I loved college, my wife loved college, our kids will go to college, but let's not forget that it's primarily a means to an end.
Eliminate the one and done rule. Reestablish a four year requirement for collegiate football players. For those 'ready' to earn a salary, let them move on to a developmental league - expand the CFL and reestablish the European league - rather than have them wear the colors of a university. The great bulk of them have no intention of earning a degree and are there simply to make use of a stage to demonstrate their talent. There is already a D-League, and many professional BB leagues in Europe and Asia, for young roundball studs to earn a good wage. These guys should matriculate from high school directly to a pro team and leave collegiate programs for STUDENT athletes who sign on in order to get an education.
I doubt this will happen.
In the process, more resources could be directed towards more students and more people being able to attend college.
Colleges sport are nothing but farm teams for the sports industry anyway, might as well treat them as such.
And the general public is suppose to be "concerned" about conscusions ? and the long term afftects of men running into one another.
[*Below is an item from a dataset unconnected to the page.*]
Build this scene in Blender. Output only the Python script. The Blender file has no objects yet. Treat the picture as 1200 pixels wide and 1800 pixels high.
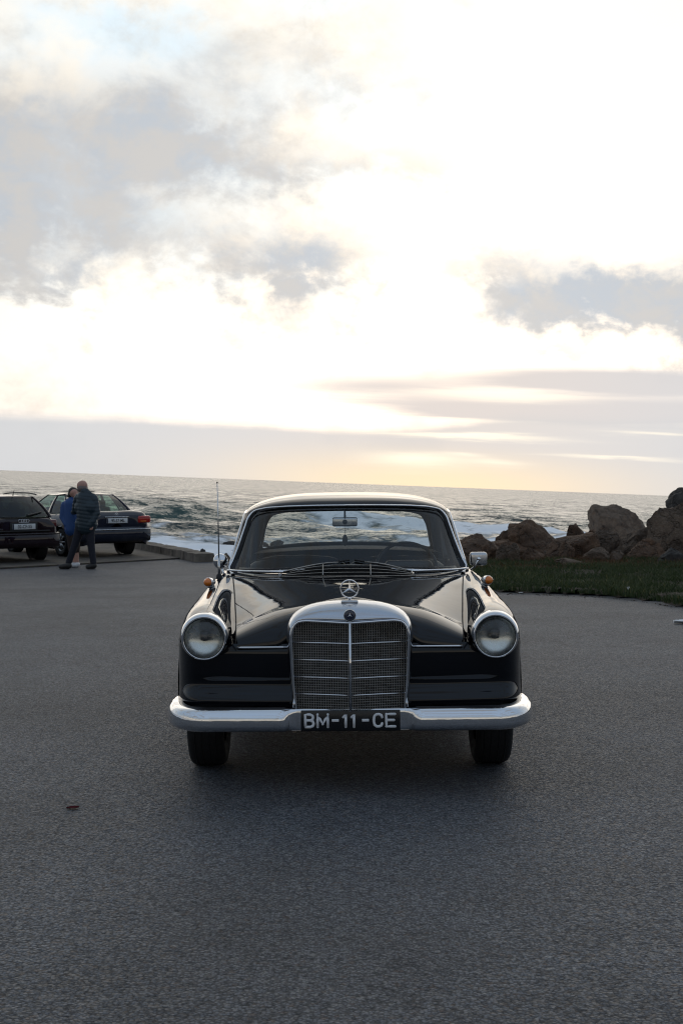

Hear very little about concusion grenades and the life long disabilities inflicted on US soldiers.
Lets get our priorities straight people.
This coming from the US Secretary of Education no less.
I would like to see what specifically you are doing for Military Dependents abroad and at home in the public schools?
Stop wasting education dollars on game playing. Eliminate college sports altogether and make schools teach classes for a change.
Mr. Duncan may have received great benefits from collegiate athletics, apparently his current boss didn't need that experience. I myself quickly found out that I couldn't hack playing baseball and keeping my scholarship. Are we even close to serious about pushing athletic programs to produce graduates? Don't we sort of owe that to the young people? (After all, we are supposed to be the adults involved here.)